Fareed Zakaria and Others Wrong, Pakistan is Not the "Epicenter of Islamic Radicalism"

May 5, 2010

By WILLIAM MAYER

May 5, 2010 - San Francisco, CA - PipeLineNews.org - In an interview prominently displayed on the CNN website [see, http://www.cnn.com/2010/OPINION/05/05/zakaria.pakistan.terror/index.html?hpt=T1] Fareed Zakaria, who has become an oracle - mainly on the left - regarding American policy vis-à-vis the Muslim world, states what has now become boilerplate among inside the beltway commentators, the assertion that Pakistan is the center of Islamic radicalism.

Determining where Mr. Zakaria's shifting political affectations might be at any one moment is difficult, with his having given lukewarm support for Operation Iraqi Freedom in 2003, but then infamously opposing the now obviously successful 2007 surge, a complete reversal of mind on a key issue in a relatively short period time.

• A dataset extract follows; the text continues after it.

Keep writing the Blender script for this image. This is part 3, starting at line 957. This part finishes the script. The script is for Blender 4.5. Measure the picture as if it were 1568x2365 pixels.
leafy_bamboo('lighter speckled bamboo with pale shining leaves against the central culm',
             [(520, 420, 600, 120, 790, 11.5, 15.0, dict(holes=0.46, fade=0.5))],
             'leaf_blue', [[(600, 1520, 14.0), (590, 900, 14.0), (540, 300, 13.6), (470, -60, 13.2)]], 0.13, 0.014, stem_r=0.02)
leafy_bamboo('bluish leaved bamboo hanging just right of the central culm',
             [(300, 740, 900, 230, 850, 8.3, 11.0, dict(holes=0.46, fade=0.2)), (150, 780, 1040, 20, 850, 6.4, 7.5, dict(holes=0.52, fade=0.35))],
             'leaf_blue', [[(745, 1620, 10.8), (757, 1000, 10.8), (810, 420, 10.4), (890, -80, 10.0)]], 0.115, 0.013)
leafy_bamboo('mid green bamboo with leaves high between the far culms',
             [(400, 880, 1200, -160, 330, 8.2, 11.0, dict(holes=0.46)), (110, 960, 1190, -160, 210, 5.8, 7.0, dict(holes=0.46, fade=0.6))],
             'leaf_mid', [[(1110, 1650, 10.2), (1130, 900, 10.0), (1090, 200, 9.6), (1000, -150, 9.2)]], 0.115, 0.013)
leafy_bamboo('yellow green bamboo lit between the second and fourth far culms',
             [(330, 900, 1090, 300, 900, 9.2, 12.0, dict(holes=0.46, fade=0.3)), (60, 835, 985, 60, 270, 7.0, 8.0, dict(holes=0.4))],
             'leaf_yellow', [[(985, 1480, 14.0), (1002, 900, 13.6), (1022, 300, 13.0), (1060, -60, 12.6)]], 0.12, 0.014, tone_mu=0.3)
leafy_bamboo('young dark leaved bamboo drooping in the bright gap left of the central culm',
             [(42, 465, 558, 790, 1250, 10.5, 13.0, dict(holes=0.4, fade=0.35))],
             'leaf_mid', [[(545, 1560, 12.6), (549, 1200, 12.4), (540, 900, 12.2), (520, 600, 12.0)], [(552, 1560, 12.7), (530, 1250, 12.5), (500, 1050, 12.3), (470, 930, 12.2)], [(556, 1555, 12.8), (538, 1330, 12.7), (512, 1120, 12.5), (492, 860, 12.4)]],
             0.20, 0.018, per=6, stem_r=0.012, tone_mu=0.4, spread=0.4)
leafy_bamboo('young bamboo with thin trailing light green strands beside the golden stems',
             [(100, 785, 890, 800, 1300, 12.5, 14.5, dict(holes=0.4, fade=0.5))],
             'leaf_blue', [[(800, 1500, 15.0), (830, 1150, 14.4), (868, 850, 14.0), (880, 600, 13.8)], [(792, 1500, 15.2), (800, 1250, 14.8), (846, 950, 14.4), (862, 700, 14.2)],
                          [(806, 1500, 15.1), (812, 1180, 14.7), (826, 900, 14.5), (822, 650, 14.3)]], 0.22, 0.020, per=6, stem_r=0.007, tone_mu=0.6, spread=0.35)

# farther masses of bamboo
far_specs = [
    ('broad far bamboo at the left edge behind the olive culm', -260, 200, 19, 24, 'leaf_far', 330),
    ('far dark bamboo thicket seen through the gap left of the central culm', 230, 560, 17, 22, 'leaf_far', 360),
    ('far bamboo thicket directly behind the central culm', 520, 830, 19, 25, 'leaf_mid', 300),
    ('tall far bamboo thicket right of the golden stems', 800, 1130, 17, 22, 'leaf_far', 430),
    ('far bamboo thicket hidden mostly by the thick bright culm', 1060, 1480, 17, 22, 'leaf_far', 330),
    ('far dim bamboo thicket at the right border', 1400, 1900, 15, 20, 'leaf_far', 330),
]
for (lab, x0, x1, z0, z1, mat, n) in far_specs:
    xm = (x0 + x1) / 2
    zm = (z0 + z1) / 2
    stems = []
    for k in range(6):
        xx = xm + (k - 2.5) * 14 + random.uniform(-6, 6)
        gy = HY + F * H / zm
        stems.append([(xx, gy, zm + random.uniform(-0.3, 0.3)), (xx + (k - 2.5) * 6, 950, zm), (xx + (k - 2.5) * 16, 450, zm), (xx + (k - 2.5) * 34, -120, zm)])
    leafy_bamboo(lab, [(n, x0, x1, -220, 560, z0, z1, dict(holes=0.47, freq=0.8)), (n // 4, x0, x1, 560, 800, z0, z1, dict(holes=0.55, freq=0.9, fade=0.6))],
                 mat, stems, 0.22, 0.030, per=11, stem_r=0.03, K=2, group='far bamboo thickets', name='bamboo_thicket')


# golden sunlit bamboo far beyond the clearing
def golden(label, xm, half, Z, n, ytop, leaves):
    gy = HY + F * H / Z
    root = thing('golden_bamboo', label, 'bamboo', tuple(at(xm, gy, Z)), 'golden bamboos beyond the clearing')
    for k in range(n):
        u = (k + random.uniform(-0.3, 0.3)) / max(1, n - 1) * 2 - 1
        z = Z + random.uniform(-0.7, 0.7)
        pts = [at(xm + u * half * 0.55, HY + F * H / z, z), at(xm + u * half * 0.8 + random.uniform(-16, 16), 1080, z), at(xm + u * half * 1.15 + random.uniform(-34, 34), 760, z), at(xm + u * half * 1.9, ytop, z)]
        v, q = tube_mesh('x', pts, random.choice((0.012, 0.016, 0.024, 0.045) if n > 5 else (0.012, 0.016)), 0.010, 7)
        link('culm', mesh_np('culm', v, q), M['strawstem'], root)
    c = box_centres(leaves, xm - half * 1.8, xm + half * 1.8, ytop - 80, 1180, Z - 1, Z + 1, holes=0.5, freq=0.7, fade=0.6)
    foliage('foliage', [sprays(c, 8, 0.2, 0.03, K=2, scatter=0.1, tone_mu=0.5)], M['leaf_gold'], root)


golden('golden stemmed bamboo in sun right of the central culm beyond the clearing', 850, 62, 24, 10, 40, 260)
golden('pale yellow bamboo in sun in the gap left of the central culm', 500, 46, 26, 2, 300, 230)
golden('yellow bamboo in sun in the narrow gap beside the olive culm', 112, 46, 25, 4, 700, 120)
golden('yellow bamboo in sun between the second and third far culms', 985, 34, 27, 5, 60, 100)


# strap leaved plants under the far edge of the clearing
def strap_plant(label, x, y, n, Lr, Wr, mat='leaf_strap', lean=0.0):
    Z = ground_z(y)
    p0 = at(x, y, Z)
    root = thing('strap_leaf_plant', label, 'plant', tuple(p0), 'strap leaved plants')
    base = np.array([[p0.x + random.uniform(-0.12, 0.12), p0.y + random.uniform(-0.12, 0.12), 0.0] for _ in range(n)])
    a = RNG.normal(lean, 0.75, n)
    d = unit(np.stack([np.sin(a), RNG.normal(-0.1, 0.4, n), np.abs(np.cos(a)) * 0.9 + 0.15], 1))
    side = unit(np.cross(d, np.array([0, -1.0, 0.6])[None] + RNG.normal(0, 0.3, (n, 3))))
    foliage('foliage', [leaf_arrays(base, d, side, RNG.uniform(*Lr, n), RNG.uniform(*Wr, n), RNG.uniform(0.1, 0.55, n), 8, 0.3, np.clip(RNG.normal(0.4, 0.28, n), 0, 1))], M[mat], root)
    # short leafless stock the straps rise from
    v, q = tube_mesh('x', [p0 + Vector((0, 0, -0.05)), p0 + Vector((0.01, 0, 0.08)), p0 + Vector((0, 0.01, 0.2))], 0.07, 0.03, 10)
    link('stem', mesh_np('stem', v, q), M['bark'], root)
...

Zakaria's October 2009 statement indicative of a laissez-faire attitude towards an Iranian nuke, "The country does not yet have even one nuclear weapon, and if and when it gets one - something that is far from certain - the world will not end," does nothing to bestow confidence in his ability to provide meaningful guidance on such subjects. [source, http://www.newsweek.com/id/216702/page/1]

Introductory to that alarmingly accommodative pronouncement was the baffling contention that, "When Iran has made gestures, such as suspending nuclear enrichment for two years, Washington has not reciprocated. American support for Saddam Hussein during the Iran-Iraq War remains a source of justifiable bitterness among Iran's leaders, many of whom fought in that conflict," which suggests a belief that Iran's belligerence is at least partially founded in the sins of the West. [source, ibid]

All of the foregoing is an indication that Zakaria is in ideological alignment on this point with mainstream leftist orthodoxy which ignores what truly is the epicenter of Islamic radicalism, not a particular place per se but a virulent strain of Islam, an ideology which is as Dr. Daniel Pipes observes, "...misanthropic, misogynist, triumphalist, millenarian, anti-modern, anti-Christian, anti-Semitic, terroristic, jihadistic and suicidal..." [see, http://www.danielpipes.org/106/aim-the-war-on-terror-at-militant-islam, Aim the War on Terror at Militant Islam]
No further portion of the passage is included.